From the WSJ Real Estate Archives

Mills REIT Shares Sink
On Accounting Concerns

by Ryan Chittum
From The Wall Street Journal Online
March 22, 2006

Mills Corp. shares fell 12% yesterday on new accounting woes disclosed late Friday and an analyst's downgrade, continuing a string of bad news for the Arlington, Va., shopping-mall real-estate investment trust.

In a Securities and Exchange Commission filing after the markets closed Friday, Mills disclosed that new areas of its accounting are under scrutiny, including revenue recognition, cost capitalization and lease accounting. The company also confirmed that it wouldn't meet a deadline to file its annual report because of the accounting problems and said it couldn't estimate when it would be ready.

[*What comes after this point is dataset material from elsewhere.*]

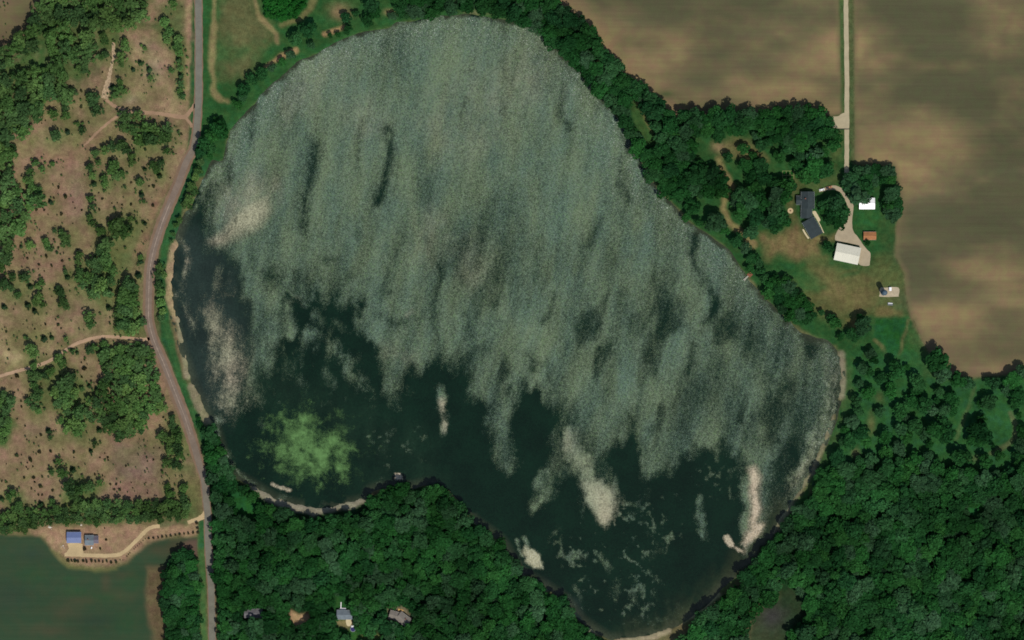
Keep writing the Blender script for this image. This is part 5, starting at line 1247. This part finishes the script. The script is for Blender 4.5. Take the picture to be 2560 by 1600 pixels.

Mills's problems over the last 13 months have included accounting restatements, earnings-report delays and project write-offs, shareholder lawsuits and an informal SEC inquiry. Its shares have dropped about 51% from their peak in August. Mills fell $4.33 to $32.40 a share as of 4 p.m. in New York Stock Exchange composite trading.

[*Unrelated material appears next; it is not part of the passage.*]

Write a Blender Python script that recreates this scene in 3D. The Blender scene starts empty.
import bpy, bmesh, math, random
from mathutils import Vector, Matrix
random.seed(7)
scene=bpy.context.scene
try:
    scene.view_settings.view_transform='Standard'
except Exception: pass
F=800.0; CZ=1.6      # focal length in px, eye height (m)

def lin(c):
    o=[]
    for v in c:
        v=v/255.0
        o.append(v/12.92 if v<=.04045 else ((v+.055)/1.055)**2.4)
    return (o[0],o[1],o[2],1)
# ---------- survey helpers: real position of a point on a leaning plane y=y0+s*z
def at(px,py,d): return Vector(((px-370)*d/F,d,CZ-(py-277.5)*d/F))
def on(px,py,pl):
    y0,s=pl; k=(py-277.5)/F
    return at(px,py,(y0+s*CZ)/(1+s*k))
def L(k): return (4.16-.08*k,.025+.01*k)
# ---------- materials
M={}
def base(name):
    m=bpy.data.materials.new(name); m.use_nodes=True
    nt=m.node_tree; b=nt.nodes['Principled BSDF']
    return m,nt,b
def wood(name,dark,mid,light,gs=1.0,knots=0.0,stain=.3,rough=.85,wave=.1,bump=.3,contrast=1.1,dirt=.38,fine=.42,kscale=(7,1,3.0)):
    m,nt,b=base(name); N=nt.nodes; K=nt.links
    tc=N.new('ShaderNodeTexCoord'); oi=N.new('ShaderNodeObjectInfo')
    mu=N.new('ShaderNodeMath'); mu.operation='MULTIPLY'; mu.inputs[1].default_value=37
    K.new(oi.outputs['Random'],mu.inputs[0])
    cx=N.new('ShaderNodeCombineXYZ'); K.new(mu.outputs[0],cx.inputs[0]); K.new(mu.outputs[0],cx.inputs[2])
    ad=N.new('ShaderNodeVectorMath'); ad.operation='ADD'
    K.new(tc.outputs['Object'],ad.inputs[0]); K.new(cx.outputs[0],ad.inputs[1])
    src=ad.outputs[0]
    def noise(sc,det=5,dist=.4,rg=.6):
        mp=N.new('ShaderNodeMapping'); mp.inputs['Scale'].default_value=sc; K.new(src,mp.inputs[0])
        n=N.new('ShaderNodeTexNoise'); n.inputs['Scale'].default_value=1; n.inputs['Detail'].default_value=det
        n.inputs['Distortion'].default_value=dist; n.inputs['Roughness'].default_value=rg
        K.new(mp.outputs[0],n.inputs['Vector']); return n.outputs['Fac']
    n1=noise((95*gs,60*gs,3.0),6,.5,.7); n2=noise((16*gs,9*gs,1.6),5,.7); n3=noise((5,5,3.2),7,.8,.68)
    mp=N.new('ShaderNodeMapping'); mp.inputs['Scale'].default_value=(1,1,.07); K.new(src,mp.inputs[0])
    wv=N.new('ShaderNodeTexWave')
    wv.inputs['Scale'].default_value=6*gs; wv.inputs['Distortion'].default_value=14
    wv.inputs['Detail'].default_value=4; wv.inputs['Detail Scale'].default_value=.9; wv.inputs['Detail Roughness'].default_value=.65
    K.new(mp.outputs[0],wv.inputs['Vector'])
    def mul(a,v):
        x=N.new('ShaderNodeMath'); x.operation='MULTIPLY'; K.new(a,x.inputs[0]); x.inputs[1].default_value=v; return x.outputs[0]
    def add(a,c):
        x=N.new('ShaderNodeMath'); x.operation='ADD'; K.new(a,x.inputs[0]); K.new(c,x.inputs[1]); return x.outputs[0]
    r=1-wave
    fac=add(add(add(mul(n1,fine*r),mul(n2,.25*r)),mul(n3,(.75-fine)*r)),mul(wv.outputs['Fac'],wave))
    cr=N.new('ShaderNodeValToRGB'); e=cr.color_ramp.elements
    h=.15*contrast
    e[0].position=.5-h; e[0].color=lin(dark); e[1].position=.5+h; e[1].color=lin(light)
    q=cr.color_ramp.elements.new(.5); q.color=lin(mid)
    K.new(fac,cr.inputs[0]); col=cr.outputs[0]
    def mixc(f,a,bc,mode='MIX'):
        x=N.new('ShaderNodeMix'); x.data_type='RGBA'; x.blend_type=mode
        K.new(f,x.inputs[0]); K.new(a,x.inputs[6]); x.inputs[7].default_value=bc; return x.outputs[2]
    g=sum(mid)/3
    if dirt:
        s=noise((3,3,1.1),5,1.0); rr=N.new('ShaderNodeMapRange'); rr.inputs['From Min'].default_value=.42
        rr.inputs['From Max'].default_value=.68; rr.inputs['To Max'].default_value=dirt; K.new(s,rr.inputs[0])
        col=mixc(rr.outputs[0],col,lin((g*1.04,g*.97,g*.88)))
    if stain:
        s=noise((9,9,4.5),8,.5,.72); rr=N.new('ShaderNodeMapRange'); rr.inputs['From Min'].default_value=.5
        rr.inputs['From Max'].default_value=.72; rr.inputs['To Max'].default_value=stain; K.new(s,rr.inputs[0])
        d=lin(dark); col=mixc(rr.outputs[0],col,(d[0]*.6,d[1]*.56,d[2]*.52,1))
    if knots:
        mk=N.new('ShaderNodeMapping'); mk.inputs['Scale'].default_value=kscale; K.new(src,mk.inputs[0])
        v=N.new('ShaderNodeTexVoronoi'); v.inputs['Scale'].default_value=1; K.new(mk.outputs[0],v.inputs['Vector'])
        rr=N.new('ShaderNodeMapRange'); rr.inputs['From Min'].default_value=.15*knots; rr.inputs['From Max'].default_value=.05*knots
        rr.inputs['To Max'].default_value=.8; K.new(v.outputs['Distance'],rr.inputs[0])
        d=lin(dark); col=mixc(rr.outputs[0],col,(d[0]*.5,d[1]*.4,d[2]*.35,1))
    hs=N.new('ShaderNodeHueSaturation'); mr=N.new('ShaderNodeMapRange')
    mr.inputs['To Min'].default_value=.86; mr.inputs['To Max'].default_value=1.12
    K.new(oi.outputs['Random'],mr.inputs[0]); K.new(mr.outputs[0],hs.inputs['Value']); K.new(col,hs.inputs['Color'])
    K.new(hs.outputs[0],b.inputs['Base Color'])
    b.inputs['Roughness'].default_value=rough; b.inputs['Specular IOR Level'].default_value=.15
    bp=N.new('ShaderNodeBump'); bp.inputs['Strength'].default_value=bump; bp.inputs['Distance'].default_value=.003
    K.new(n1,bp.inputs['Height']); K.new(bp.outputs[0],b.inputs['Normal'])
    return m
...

In a research note yesterday, Ross Nussbaum of Banc of Americas Securities downgraded Mills shares to "sell" because the disclosure raises the possibility that the company "overbooked revenues and/or under-reported expenses." In an interview, he said the news "confirms our worst fears -- that historical property [income] may have been overstated."

Mr. Nussbaum said that a major dividend cut could be coming in the next couple of weeks and that the company faces a cash crunch and may have to issue preferred stock again to finance its developments.

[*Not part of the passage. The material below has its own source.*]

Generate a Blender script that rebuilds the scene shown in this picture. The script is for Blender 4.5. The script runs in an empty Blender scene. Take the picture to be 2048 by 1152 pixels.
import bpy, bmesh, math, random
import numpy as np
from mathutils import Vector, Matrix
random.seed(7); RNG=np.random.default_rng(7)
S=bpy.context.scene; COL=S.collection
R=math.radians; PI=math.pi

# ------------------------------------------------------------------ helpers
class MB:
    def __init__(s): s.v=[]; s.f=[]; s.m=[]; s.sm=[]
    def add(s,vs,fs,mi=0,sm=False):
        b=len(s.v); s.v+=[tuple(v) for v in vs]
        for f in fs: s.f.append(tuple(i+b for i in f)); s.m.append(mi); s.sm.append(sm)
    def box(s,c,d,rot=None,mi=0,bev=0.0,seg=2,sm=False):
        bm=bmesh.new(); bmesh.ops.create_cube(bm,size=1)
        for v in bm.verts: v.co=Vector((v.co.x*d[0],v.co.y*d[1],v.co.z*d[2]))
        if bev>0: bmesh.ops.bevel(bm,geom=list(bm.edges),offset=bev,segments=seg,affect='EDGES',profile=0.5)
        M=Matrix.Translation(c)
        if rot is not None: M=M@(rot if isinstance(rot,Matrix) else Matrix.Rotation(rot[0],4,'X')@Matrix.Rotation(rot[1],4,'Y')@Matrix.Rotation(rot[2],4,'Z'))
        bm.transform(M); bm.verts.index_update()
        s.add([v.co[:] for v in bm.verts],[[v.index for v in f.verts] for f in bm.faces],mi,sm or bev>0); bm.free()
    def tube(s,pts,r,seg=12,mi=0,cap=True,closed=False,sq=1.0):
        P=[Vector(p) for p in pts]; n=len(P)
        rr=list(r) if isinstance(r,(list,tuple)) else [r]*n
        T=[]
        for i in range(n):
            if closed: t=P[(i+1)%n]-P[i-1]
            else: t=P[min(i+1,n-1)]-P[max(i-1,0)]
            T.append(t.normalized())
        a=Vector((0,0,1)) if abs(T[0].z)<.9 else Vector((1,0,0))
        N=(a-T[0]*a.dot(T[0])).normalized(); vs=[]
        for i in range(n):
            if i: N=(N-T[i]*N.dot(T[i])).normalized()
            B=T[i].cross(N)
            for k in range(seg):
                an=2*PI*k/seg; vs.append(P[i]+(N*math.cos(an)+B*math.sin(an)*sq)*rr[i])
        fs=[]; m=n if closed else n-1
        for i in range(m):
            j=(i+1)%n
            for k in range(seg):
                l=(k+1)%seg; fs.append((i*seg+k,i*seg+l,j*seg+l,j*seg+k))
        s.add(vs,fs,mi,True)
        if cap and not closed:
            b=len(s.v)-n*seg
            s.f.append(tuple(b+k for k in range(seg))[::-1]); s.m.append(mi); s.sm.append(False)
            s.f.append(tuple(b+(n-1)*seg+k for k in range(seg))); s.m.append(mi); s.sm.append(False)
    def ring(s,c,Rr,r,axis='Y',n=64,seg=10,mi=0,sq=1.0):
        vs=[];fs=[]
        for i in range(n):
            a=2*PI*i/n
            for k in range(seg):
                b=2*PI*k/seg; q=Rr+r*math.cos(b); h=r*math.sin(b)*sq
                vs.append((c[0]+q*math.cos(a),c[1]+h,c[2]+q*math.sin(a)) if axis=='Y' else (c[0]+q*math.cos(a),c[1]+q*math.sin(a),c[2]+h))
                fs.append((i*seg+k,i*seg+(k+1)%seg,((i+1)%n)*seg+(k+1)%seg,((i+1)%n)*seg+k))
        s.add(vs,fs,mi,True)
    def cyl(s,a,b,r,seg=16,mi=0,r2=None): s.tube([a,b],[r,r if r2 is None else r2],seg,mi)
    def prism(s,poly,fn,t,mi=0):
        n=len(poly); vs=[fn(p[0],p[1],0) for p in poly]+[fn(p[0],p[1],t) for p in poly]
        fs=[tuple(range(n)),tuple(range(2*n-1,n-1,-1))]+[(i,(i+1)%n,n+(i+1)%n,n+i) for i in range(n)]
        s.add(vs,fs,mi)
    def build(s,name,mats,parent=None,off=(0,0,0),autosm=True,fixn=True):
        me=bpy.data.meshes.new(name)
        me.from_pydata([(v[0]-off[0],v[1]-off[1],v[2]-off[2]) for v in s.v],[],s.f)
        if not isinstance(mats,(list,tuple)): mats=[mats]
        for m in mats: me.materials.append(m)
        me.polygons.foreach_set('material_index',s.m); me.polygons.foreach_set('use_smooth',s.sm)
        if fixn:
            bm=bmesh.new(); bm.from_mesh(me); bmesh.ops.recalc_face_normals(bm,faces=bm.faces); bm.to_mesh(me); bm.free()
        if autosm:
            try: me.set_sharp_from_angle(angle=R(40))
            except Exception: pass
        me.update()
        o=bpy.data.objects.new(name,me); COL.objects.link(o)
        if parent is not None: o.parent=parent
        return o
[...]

Work on a Mills development in Chicago halted last week after contractors demanded prepayment because of concerns about the company's viability. Citigroup analyst Jonathan Litt downgraded Mills shares to "sell" on Friday morning, sending the stock down 5.1%. He wrote that although the company may be bought out -- Vornado Realty Trust has had informal talks with Mills -- its shares were too risky.

Mills declined to comment on its filing.